9 Offbeat Montana Towns To Visit In 2026

"Anaconda, Montana"

Posted by World Atlas • Image by Cheri Alguire

9 Offbeat Montana Towns To Visit In 2026

In Anaconda a Jack Nicklaus golf course spreads beneath a 585-foot copper smelter stack. Winifred keeps the world’s largest hoard of Tonka trucks inside a town with no traffic light. Ismay once traded its own name to an NFL quarterback and earned a fire truck for the trouble. Terry safeguards nearly 1,800 glass negatives shot by a homesteading British photographer. Virginia City froze in place the year its gold ran out in 1875. These nine towns reward the Montana traveler who chases the odd detail.

 

Anaconda

When Marcus Daly founded Anaconda in 1883 to smelt copper ore from his Butte mines, the smelter became their entire economy. The smoke carried arsenic, and longtime residents say you could taste it on your lips. Nobody complained. As long as the smoke was coming out, money was coming in. When the smelter closed in 1980, it left behind a Superfund site and a town that had to figure out who it was.

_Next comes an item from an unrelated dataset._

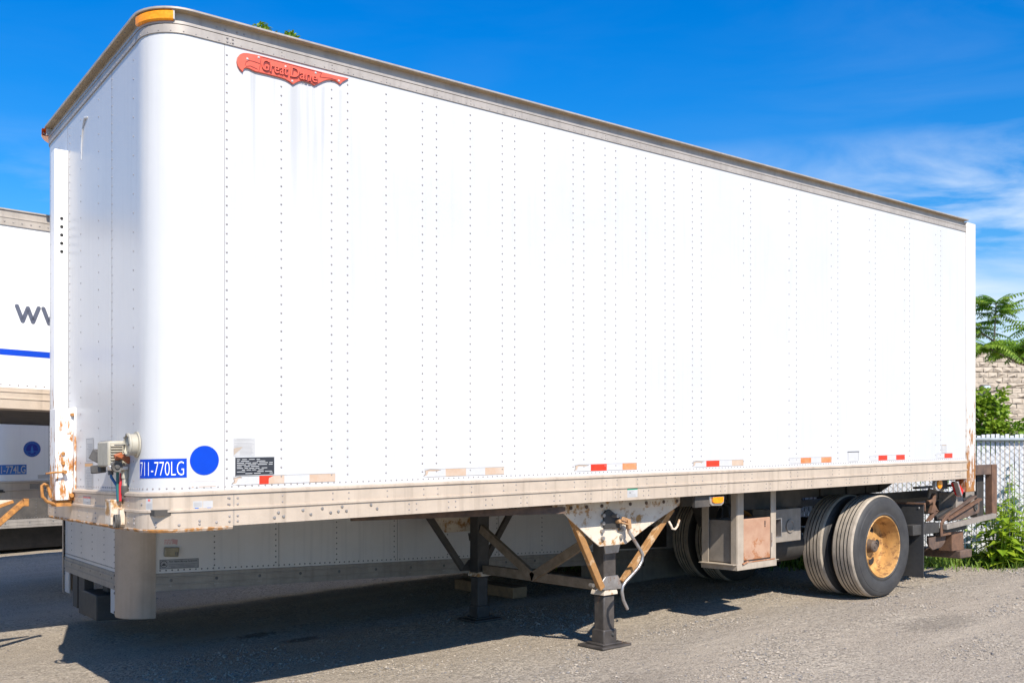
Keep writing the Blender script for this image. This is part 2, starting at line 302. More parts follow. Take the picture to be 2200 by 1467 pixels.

Residents fought to save the 585-foot smokestack when cleanup crews proposed demolishing it. Today, it stands as the centerpiece of Anaconda Smoke Stack State Park, the tallest surviving masonry structure in the world, 30 feet taller than the Washington Monument. The ground is still too contaminated to walk on.

The Old Works Golf Course sits atop the former smelter site, the only Jack Nicklaus Signature course in Montana open to the public, with black slag-filled sand traps and views of the stack from the fairways. The Washoe Theater opened in 1936, one of the last two Art Deco theaters built in the United States alongside Radio City Music Hall. The Smithsonian has ranked it fifth in the nation for architectural value. Adult tickets run $7.